Don Luis fue preguntando la lección de geometría uno a uno, y por suerte para mí, nadie respondía una sola palabra, de modo que tras cada instante de espera y silencio, de oírse el chasquido de la palmeta y su orden precisa: “¡a la última fila!”, solo hubo que esperar unos minutos para verme recobrar mi primer asiento, en la fila primera, llena de un orgullo reprimido, que apenas dejaba asomar envuelto en la tristeza y la humillación recientes.
También sabía Don Luis utilizar refranes para mantener la atención de los más traviesos, así que cuando veía a algún alumno distraído, no se le ocurría más que decir: “¡Fulano, ojos que no ven…!”, y el alumno debía completar el refrán correctamente: “corazón que no siente”, salvándose solo así de la reprimenda.
No tuvo esa suerte José Ángel, uno de aquellos alumnos juguetones y despistados que, al decir el maestro: “¡José Ángel, ojos que no ven…!”, no tuvo más que responder: “porque están ciegos, Don Luis”; la carcajada general no hizo sonreír al maestro, que se limitó a decir: “ven aquí, anda”, descargando en sus gemelos una soberbia retahíla de palmetazos. Y lo más hilarante es que el alumno, bailando al compás de la palmeta, insistía: “si no ven, es que están ciegos, Don Luis…, lo estoy diciendo bien…”.
Al llegar el mes de mayo, la Academia de San Juan de Dios se daba un respiro de su tensión escolar, porque era el mes en el que se celebraba la Primera Comunión en la Iglesia de los Remedios, la parroquia a la que nuestros barrios pertenecían. Representaba esta actividad una función extraordinaria en la escuela que, de alguna manera, nos influía a todos los niños y niñas, y también a los maestros: nos sentíamos más buenos y aplicados que de costumbre, y la palmeta parecía ausentarse en este tiempo.
La preparación para recibir el sacramento de la Eucaristía nos envolvía a todos en una atmósfera de cordialidad y delicadeza; nos investía de un recogimiento gozoso y alegre, y otorgaba a la clase de abajo una aureola luminosa que la alejaba del aspecto de cuadra enrejada que siempre tenía.

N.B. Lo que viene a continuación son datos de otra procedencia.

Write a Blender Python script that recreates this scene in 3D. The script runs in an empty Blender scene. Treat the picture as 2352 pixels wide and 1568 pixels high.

Las palabras contenidas en el catecismo, este libro de instrucción de la doctrina cristiana de entonces, nos llenaba de curiosidad y de responsabilidad en su aprendizaje. También nos hinchaba de regocijo y alegría el ensayo general, la tarde previa, de todos y cada uno de nuestros movimientos del día de la celebración; y esto nos hacía recobrar la tensión habitual: los maestros se empleaban a fondo en que el rito católico de recibir el cuerpo y la sangre de Cristo saliera perfecto en presencia de padres, familiares y amigos. Nada impediría que la ceremonia lograra el éxito exigido.
Y así, nos exhibimos y comportamos aquel grupo de niños y niñas, de entre seis y ocho años, de la Academia de San Juan de Dios en la parroquia de Los Remedios y ante el padre Arenillas, encargado de la ceremonia y de darnos entrada, un momento antes de tomar la Eucaristía, para recitar aquellos divinos versos que, a decir de todos, emocionaron a los maestros, y se grabaron en la memoria para siempre:
¡Oh Jesús bondadoso!,
¡oh fuente de alegría!,
alma del alma mía,
más dulce que la miel.
Ven a este pecho ansioso,
Jesús, mi padre eterno,
Y haz nuestro lazo eterno,
Y hazme por siempre fiel.
………….
“Conmigo vais, mi corazón os lleva…” (Antonio Machado).